Scripts that build scenes:
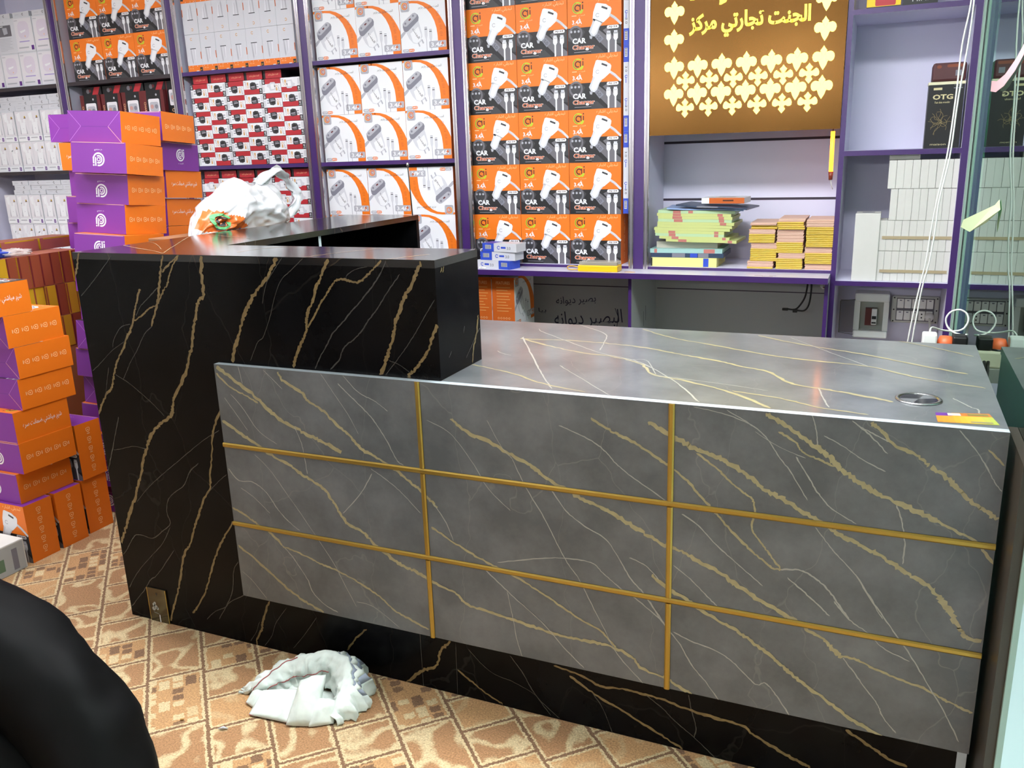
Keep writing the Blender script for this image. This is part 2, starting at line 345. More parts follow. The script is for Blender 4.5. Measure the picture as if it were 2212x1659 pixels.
V_GRAY='''g 13 0.477,0.82 0.524,0.791 0.59,0.751 0.634,0.714 0.673,0.69 0.719,0.672 0.769,0.655 0.809,0.641 0.84,0.627
g 10 0.671,0.82 0.682,0.799 0.731,0.776 0.754,0.752 0.798,0.729 0.835,0.697 0.872,0.67 0.899,0.642 0.942,0.625 0.993,0.6 1.024,0.578 1.054,0.558 1.074,0.54 1.1,0.518
g 12 0.472,0.675 0.525,0.647 0.571,0.622 0.623,0.595 0.675,0.575 0.72,0.55 0.766,0.53 0.794,0.502 0.816,0.467 0.839,0.438 0.884,0.421 0.907,0.399 0.945,0.375 0.983,0.351 1.026,0.34 1.052,0.328
g 9 0.472,0.429 0.519,0.409 0.556,0.389 0.594,0.37 0.624,0.343
t 5 0.624,0.343 0.649,0.32 0.673,0.289 0.697,0.253 0.709,0.22 0.745,0.191 0.782,0.178
g 7 0.624,0.34 0.667,0.333 0.71,0.32 0.752,0.308 0.794,0.3 0.86,0.276 0.91,0.253 0.958,0.219 1.007,0.2 1.053,0.185
g 10 0.473,0.32 0.53,0.284 0.583,0.247 0.636,0.211 0.689,0.185 0.737,0.169
t 5 0.846,0.803 0.882,0.772 0.927,0.733 0.953,0.701 0.974,0.668 0.995,0.627 1.013,0.616
t 3 0.798,0.825 0.833,0.776 0.868,0.727 0.893,0.681
t 3 0.626,0.821 0.679,0.776
t 5 0.474,0.541 0.504,0.511 0.55,0.512 0.592,0.488 0.621,0.448 0.65,0.419 0.686,0.395
t 3 0.512,0.749 0.546,0.715 0.588,0.659 0.644,0.627
t 3 0.567,0.591 0.612,0.553 0.659,0.492 0.692,0.449 0.73,0.397 0.785,0.318 0.812,0.264 0.843,0.206
t 4 0.704,0.68 0.72,0.64 0.726,0.6 0.729,0.558
t 4 0.923,0.583 0.883,0.523 0.826,0.464
t 4 0.92,0.596 0.966,0.57 1.007,0.54 1.052,0.497
g 6 0.474,0.801 0.514,0.768 0.562,0.749 0.598,0.733
t 3 0.548,0.825 0.555,0.78
t 4 0.863,0.824 0.903,0.786 0.945,0.769 0.981,0.746
t 3 0.49,0.738 0.521,0.699 0.554,0.655
t 3 0.507,0.491 0.55,0.468 0.596,0.43
t 3 0.477,0.241 0.509,0.218 0.55,0.173
t 3 0.844,0.221 0.896,0.216 0.969,0.172
g 12 1.146,0.745 1.187,0.717 1.24,0.699 1.296,0.674 1.344,0.652 1.379,0.629 1.437,0.601 1.483,0.584 1.528,0.567 1.577,0.543 1.613,0.525 1.646,0.511
g 12 1.643,0.515 1.679,0.504 1.718,0.485 1.76,0.468 1.791,0.449 1.833,0.426 1.873,0.405 1.907,0.391
g 12 1.777,0.455 1.795,0.445 1.846,0.419 1.89,0.401 1.934,0.375 1.967,0.358 1.99,0.338 2.007,0.325
g 7 2.006,0.329 2.035,0.326 2.066,0.314 2.113,0.301 2.155,0.292 2.188,0.278 2.218,0.267 2.245,0.259
t 5 2.007,0.325 2.03,0.296 2.058,0.26 2.078,0.235 2.089,0.21 2.116,0.179
g 8 1.481,0.779 1.521,0.756 1.557,0.741 1.604,0.719 1.646,0.691
g 7 1.64,0.696 1.679,0.671 1.707,0.642 1.735,0.612 1.763,0.583 1.798,0.548 1.828,0.523 1.862,0.499 1.879,0.497
t 7 1.879,0.497 1.917,0.502 1.949,0.487 1.972,0.468 1.993,0.439 2.013,0.413
g 13 1.604,0.782 1.646,0.76 1.674,0.747 1.701,0.735 1.738,0.725 1.769,0.711 1.809,0.688 1.838,0.667 1.871,0.651 1.907,0.632 1.939,0.615 1.973,0.596 2.002,0.583 2.041,0.566 2.075,0.549 2.103,0.532 2.139,0.515 2.16,0.497 2.179,0.472 2.195,0.451
g 14 2.166,0.494 2.185,0.466 2.202,0.438 2.215,0.419 2.244,0.413
g 13 1.835,0.822 1.866,0.805 1.898,0.785 1.93,0.764 1.955,0.747 1.974,0.727 2.002,0.709 2.032,0.689 2.077,0.672 2.112,0.658 2.147,0.645
g 7 2.147,0.645 2.184,0.627 2.215,0.612 2.246,0.574
g 9 2.023,0.821 2.044,0.806 2.065,0.783 2.103,0.768 2.127,0.748
g 12 2.127,0.748 2.155,0.732 2.176,0.712 2.2,0.689 2.225,0.673 2.245,0.663
g 6 1.705,0.725 1.742,0.701 1.77,0.675 1.797,0.654 1.817,0.642 1.823,0.618 1.82,0.577 1.841,0.547 1.861,0.521 1.879,0.498
t 4 1.761,0.822 1.804,0.799 1.837,0.775 1.864,0.736 1.887,0.708 1.921,0.653
t 5 1.895,0.74 1.918,0.705 1.938,0.673 1.967,0.642 2.011,0.618
t 5 1.991,0.822 2.022,0.798 2.055,0.765
t 4 1.943,0.788 1.974,0.773 2.011,0.75 2.055,0.729
t 4 2.168,0.822 2.192,0.794 2.213,0.765 2.23,0.735 2.245,0.715
g 6 2.216,0.79 2.244,0.765
g 6 1.861,0.787 1.893,0.77 1.906,0.752 1.94,0.738 1.968,0.728
t 4 1.92,0.827 1.928,0.801 1.933,0.768
t 5 2.078,0.665 2.088,0.64 2.098,0.593 2.098,0.548
t 4 1.939,0.599 1.966,0.565 1.983,0.546 2.019,0.509 2.039,0.477 2.073,0.426
t 5 1.662,0.468 1.698,0.443 1.734,0.41 1.756,0.391
t 5 1.677,0.589 1.712,0.568 1.748,0.532 1.79,0.498 1.845,0.455
t 4 2.006,0.812 2.03,0.8 2.056,0.788
t 3 1.696,0.823 1.759,0.813 1.811,0.796
t 3 1.817,0.783 1.863,0.757 1.913,0.739
g 10 1.03,0.338 1.075,0.321 1.138,0.299 1.168,0.276 1.23,0.268 1.282,0.261 1.337,0.253 1.391,0.245 1.441,0.244 1.493,0.245 1.536,0.24 1.575,0.225 1.594,0.204 1.647,0.191
g 10 1.644,0.195 1.678,0.178 1.708,0.166
g 8 1.08,0.466 1.137,0.436 1.193,0.411 1.24,0.393 1.299,0.373 1.356,0.346 1.405,0.321 1.453,0.297 1.501,0.277 1.536,0.242
t 4 1.296,0.666 1.327,0.602 1.369,0.535 1.396,0.482 1.423,0.433 1.45,0.397 1.485,0.329 1.513,0.275 1.54,0.226 1.598,0.167
t 5 1.387,0.606 1.421,0.559 1.464,0.529 1.513,0.505 1.543,0.463 1.57,0.419 1.596,0.392 1.641,0.332
t 5 1.409,0.755 1.466,0.735 1.506,0.713 1.536,0.683 1.576,0.654 1.648,0.611
t 5 1.249,0.403 1.342,0.428 1.411,0.442 1.478,0.443 1.509,0.42 1.544,0.394 1.578,0.376 1.645,0.328
t 5 1.213,0.382 1.272,0.334 1.313,0.303 1.363,0.265 1.412,0.214 1.46,0.172
t 4 1.272,0.334 1.283,0.274 1.293,0.21 1.305,0.167
t 4 1.088,0.528 1.117,0.489 1.137,0.44
t 5 1.566,0.47 1.607,0.454 1.64,0.416
t 3 1.084,0.735 1.143,0.709 1.196,0.646 1.235,0.585 1.288,0.539
t 3 1.238,0.75 1.269,0.694 1.296,0.666
g 11 1.615,0.437 1.648,0.414 1.688,0.395 1.717,0.377 1.76,0.358 1.802,0.339 1.837,0.318 1.879,0.291 1.91,0.267 1.944,0.244 1.981,0.221 2.015,0.198 2.051,0.18 2.093,0.164
t 5 1.665,0.31 1.705,0.296 1.762,0.283 1.798,0.261 1.841,0.224 1.861,0.231 1.886,0.205 1.912,0.167
t 5 1.612,0.374 1.639,0.331 1.68,0.282 1.706,0.239 1.736,0.205 1.766,0.166
t 6 1.983,0.447 2.013,0.413 2.048,0.391
t 5 2.018,0.512 2.056,0.455 2.089,0.41 2.126,0.36 2.167,0.295 2.201,0.24 2.226,0.19
t 6 1.892,0.482 1.916,0.464 1.949,0.437 1.976,0.413
t 4 2.048,0.391 2.078,0.364 2.127,0.345'''
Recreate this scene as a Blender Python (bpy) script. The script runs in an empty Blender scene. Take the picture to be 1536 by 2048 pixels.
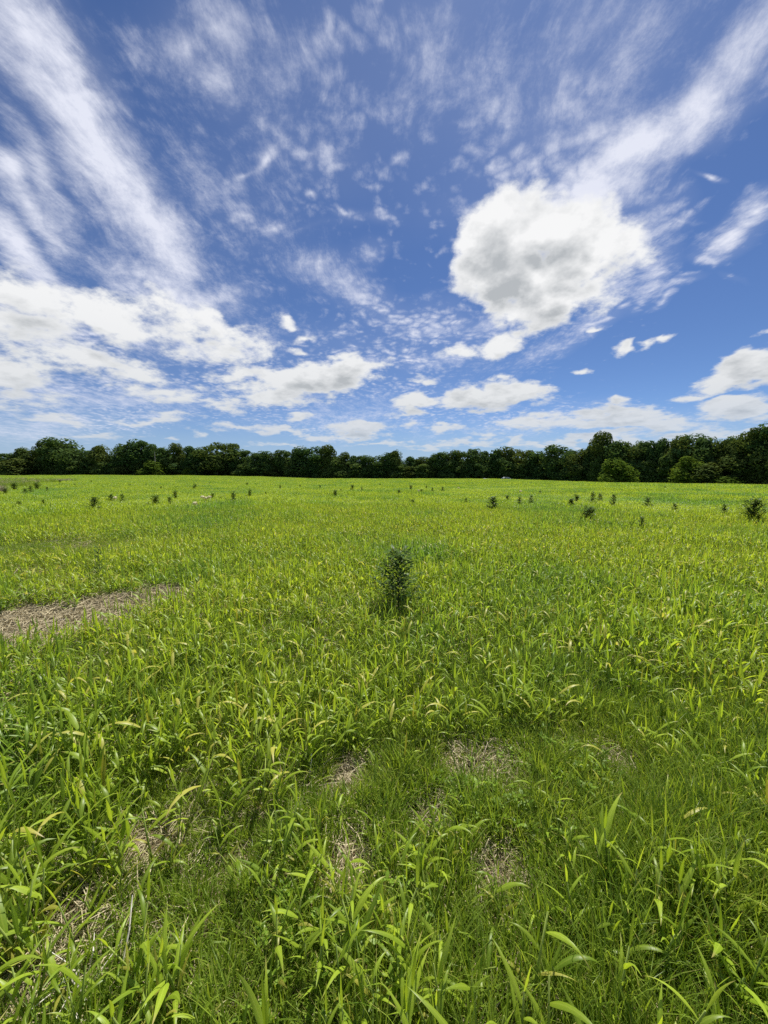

What you are asked to do :: Above are the records; copy every line in them that holds the word "this".

In response ::
Keep writing the Blender script for this image. This is part 2, starting at line 345. More parts follow. The script is for Blender 4.5. Measure the picture as if it were 2212x1659 pixels.
Recreate this scene as a Blender Python (bpy) script. The script runs in an empty Blender scene. Take the picture to be 1536 by 2048 pixels.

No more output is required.